Labels: Activism, British Foreign Policy, Gordon Brown, Racism


4 Comments:
Did you see this pathetic, desperate "rebuttal" by Gove in the Times:
http://www.timesonline.co.uk/article/0,,1055-2375891.html
Apparently, its all about Israel. Dalrymple is, or it is heavily implied he is, anti-Semitic. You couldn't make it up.
FYI, an interesting prestentation on "Nemesis Necessity" in propping up a Neocon's phantasmagorical worldview.
re.Gove's response to Dalrymple - its revealing that his four paragraphs contain but one reference to something Dalrymple said, and that the rest is, as you rightly suggest, a lot of embelishment by ugly innuendo (Dalrymple is "passionate" about the Muslim world, the Muslim world is anti-semitic, ergo....)
This one reference is the allegegation that Dalrymple said 9/11 was a "response" to the repression of the second intifada.
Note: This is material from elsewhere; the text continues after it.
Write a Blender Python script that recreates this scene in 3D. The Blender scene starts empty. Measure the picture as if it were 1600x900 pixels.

Actually, Dalrymple did not use the word "response", as though the repression was the cause and 9/11 was the effect which could not have occurred without it. My understanding is that as the intifada unfolded, al-Qaeda tried to bring forward the already-planned 9/11 plot realising that history had "provided Al-Qaeda’s opportunity" to stage their attack against the perfect propaganda "backdrop", "as the corpses of dead [Palestinian] children piled up" (quoting Dalrymple).
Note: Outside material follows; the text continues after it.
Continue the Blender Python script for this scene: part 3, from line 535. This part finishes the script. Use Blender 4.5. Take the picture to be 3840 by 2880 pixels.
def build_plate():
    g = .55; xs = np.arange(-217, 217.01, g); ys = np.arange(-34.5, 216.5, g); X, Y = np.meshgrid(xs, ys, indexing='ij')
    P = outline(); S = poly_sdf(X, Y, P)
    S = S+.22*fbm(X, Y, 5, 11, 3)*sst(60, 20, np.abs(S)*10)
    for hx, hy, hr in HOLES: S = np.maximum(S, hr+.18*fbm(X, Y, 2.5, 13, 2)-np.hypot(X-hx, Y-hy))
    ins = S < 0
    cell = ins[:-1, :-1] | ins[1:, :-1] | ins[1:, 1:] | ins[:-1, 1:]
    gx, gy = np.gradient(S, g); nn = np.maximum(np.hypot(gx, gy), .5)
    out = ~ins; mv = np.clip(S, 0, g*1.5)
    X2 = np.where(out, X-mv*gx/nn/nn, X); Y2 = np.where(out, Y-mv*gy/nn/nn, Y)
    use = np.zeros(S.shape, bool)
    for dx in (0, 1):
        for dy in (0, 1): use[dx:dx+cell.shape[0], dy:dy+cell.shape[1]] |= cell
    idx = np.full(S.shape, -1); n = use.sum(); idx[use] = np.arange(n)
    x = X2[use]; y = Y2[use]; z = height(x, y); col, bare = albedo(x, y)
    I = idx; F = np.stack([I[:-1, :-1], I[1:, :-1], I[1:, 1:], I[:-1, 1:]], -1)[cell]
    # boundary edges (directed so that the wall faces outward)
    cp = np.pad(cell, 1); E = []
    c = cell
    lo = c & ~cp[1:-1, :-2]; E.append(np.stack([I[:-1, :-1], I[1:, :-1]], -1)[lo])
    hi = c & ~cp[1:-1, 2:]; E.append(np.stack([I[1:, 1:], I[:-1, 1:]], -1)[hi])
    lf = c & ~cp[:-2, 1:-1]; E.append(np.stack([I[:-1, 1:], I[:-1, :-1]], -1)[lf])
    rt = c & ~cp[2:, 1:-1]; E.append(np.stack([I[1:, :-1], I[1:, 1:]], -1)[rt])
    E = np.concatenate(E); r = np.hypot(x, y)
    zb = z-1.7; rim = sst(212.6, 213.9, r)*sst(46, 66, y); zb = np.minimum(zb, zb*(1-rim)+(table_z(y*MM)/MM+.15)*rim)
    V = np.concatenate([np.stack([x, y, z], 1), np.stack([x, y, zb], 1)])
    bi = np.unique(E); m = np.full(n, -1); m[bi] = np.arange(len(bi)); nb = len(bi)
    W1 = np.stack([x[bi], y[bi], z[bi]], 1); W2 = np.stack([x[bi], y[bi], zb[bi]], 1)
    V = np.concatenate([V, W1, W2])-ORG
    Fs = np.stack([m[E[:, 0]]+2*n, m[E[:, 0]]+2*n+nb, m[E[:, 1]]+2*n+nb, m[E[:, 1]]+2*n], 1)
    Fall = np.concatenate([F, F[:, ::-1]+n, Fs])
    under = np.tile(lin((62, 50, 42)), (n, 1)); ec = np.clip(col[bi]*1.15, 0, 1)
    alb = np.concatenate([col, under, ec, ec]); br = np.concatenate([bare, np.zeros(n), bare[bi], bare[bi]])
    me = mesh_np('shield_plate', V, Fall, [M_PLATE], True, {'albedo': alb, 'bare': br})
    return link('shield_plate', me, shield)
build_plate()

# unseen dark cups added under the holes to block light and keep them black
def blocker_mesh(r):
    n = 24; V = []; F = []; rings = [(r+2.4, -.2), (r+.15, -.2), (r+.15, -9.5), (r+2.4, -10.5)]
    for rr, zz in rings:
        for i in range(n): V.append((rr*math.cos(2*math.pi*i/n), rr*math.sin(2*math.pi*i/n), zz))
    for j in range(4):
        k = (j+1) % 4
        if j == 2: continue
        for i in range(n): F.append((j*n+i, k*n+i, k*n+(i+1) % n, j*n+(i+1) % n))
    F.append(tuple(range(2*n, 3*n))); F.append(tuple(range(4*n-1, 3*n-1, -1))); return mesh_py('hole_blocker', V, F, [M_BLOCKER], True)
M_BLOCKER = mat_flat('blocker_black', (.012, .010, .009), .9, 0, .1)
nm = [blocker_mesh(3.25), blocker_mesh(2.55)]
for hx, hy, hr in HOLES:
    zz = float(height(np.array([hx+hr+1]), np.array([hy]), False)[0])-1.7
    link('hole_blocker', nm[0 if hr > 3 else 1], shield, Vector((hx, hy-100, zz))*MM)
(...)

Dalrymple could have anticipated his critics instinct to distort what he was saying, and been more explicit. But the substantial point he is making is 100 per cent correct: it is western foreign policy that is causing and/or exascerbating the Islamist terrorist threat, not the pathologies of the backward Muslim mind, as Gove and Amis prefer to imagine. That's not my opinion or Dalrymple's. That's the view of security experts right across the board, as I've detailed previously here.
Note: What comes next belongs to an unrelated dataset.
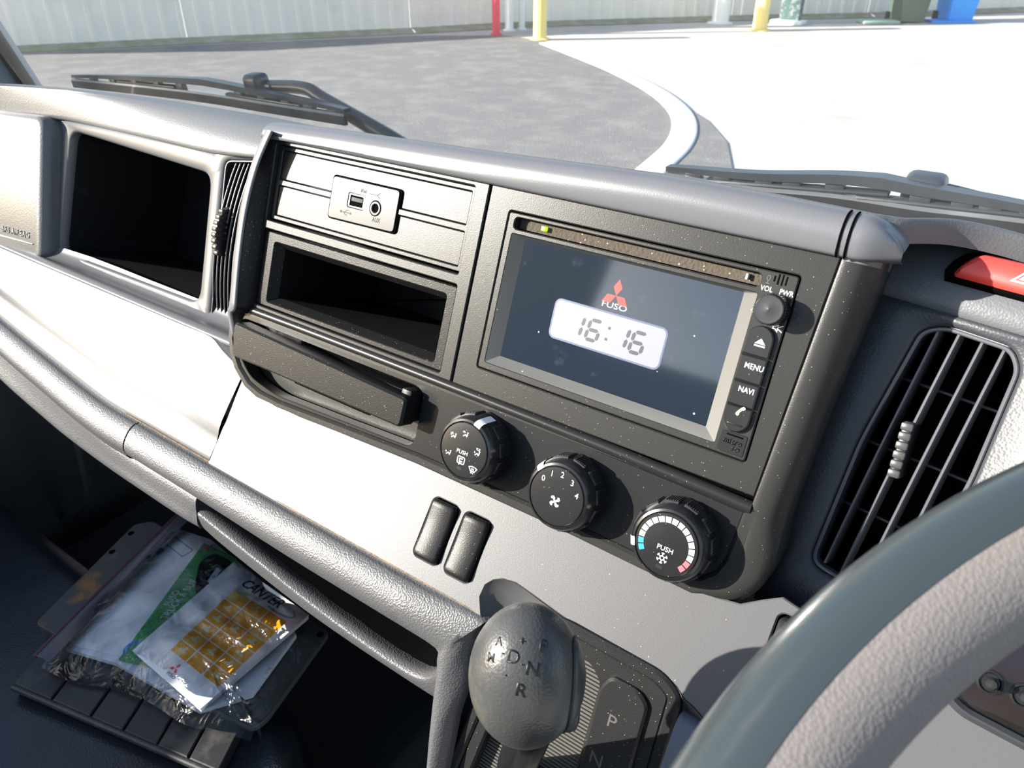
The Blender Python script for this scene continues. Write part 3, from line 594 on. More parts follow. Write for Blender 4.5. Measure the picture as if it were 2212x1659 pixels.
def seg7(cx, cy, w, h, on, t=2.2, sl=.12):
    x0, x1, y0, y1 = -w/2, w/2, -h/2, h/2; g = .35; out = []
    def S(L): return [(cx+a+b*sl, cy+b) for a, b in L]
    Hs = lambda y: [(x0+g, y), (x0+g+t/2, y+t/2), (x1-g-t/2, y+t/2), (x1-g, y), (x1-g-t/2, y-t/2), (x0+g+t/2, y-t/2)]
    Vs = lambda x, a, b: [(x, a+g), (x+t/2, a+g+t/2), (x+t/2, b-g-t/2), (x, b-g), (x-t/2, b-g-t/2), (x-t/2, a+g+t/2)]
    D_ = {'a': Hs(y1), 'g': Hs(0), 'd': Hs(y0), 'f': Vs(x0, 0, y1), 'e': Vs(x0, y0, 0), 'b': Vs(x1, 0, y1), 'c': Vs(x1, y0, 0)}
    return [S(D_[k]) for k in on]
segs = []
for q, on in (((1246, 702), 'bc'), ((1282, 714), 'acdefg'), ((1342, 728), 'bc'), ((1377, 741), 'acdefg')):
    u, v = PF.px(q, -6); segs += seg7(u, v, 7.4, 12.0, on)
u, v = PF.px((1312, 720), -6)
segs += [rr(u-.8, v-4.4, u+.8, v-2.8, 0), rr(u-.2, v+2.4, u+1.4, v+4, 0)]
decal('clock_digits', PF, segs, -5.9, .08, M['seg'], scr)
def diamonds(cx, cy, s):
    out = []
    for a in (90, 210, 330):
        c, n = math.cos(math.radians(a)), math.sin(math.radians(a)); px_, py_ = -n, c; h = s*.289
        out.append([(cx, cy), (cx+c*s*.5+px_*h, cy+n*s*.5+py_*h), (cx+c*s, cy+n*s), (cx+c*s*.5-px_*h, cy+n*s*.5-py_*h)])
    return out
u, v = PF.px((1331, 639), -6); decal('three_diamond_emblem', PF, diamonds(u, v, 9.6), -6, .08, M['logored'], scr)
u, v = PF.px((1327, 662), -6); lettering(PF, 'FUSO', u, v, 4.9, -6, M['logowhite'], scr, sx=1.4, bold=.02, th=.08)
rbox('disc_slot', PF, (-83.5, 40.8, -9), (70, 46.9, -6), 0, mat('slot_foam', (.06, .048, .036), .95, grain=(500, 1, .001), speck=(350, DUST, .25)), ST)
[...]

If opinions on this issue gained prominence on the basis of the objective truth rather than their political usefulness, Gove's view of the causes of terrorism would remain firmly on the fringe. Dalrymple is reflecting the expert consensus view.
As for the nonsense about Sharon having nothing to do with what happened re.the second intifada - the readers comments below Gove's piece make light work of that, so I've nothing to add.
sk - thanks. I'll read the link you provide when I have a moment.
Just to add on those reader comments below Gove's response.
One of the posters is incorrect to say that Sharon was Defence minister at the start of the outbreak of the second intifada. However, as Gove knows, Sharon both provoked the intifada with his actions of autumn 2000 and was responsible for some of the most brutal repression upon coming to power the following spring. Again, Dalrymple has made no substantive error here in terms of his argument, and its revealing that Gove leaps so gleefully on this pathetic non-point.